U. Underwear, but make it Rihanna
After single-handedly saving the beauty industry with last year's Fenty Beauty launch, RiRi did it again with Savage x Fenty, her ultra-inclusive (and actually affordable) lingerie line. We stan a body positive, sex positive, entrepreneurial queen.
V. Virgil at Louis Vuitton
Virgil Abloh made history in March when he became the first black artistic director of Louis Vuitton, being appointed to head up menswear. His debut in Paris in June, a vibrant kaleidoscope entitled The Vocabulary According to Virgil Abloh, also further signified the emergence of streetwear and high, luxury fashion.
W. Wild, Wild West
This year saw a reclamation of cowboy culture and the style of the American West, and for those from schools with Future Farmers of America chapters, a reintroduction to an old friend. Stetson hats, cowboy boots, bolos became some of this year’s “it” accessories, artists like Kacey Musgraves, Post Malone, and Harry Styles served as spokespeople for this neo-Western glitz, and brands like Neon Cowboys were back.
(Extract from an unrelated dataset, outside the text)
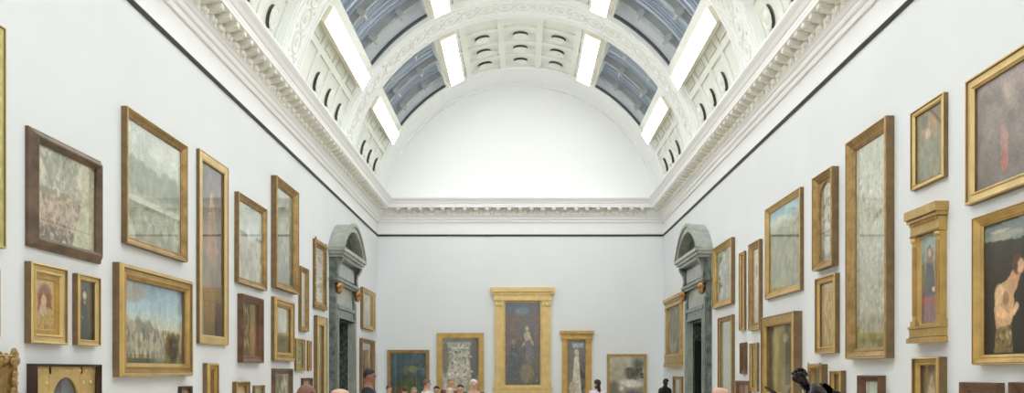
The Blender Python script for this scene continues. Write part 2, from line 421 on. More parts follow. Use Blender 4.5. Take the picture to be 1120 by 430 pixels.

Pyer Moss whose fall/winter 18 campaign starred Cowgirls of Color (a team which competes in the Bill Pickett Invitational Rodeo, an event celebrating black cowboys and cowgirls), and Mademe with their collaboration with Converse redefined who and where western style can be worn.
X. Xander Zhou and contemporary Chinese designers
In an increasingly globalised world, like most billion-dollar industries, fashion from under-recognised countries is getting its due attention. One of these up-and-coming voices is that of Chinese designer Xander Zhou who is offering a fresh perspective on fashion through the Asian tradition of craft. Zhou is not only changing the game by introducing a new face and culture onto the fashion stage but he’s making key statements with eye-grabbing concepts. During his spring/summer 2019 show, New World Baby, he paraded male models wearing prosthetic pregnancy bumps down the runway, questioning the boundaries of human capabilities in the new age of technology. The title of his latest show also predicts a shift in his view of the international world order, foreshadowing the transformation of China and fellow rising powers, that were once overlooked by the West, as the new frontier of fashion and innovation.
Y. Y2K Style
Now, whether we’re here for it or not, 2000s style is beginning to experience a resurgence. Juicy Couture, high-shine lip gloss, Von Dutch, Ugg, *gulp* low rise jeans, basically everything we and the scions of our youth found trendy in 2002 is making a comeback thanks to nostalgia and fashion’s latest obsession with “bad taste-is-good taste” aesthetic. Paris Hilton, Legally Blonde’s Elle Woods, The Cheetah Girls, and more are style icons once again. Y/Project sent thigh-high Uggs down the runway to complement an oversized casual collection for the brand’s AW18 menswear show, the Dior Saddle bag - launched during Galliano’s tenure in 1999 - made its revival on their AW18 runway, and nearly every brand is opting into the classic 00s concept of logomania.
Z. Generation Z
After an exciting year in fashion it’s safe to say that the next generation is left with so many opportunities to explore their potential and perhaps redesign the structure of style. Our final words to up-and-coming generation Z creatives : the fashion legacy continues.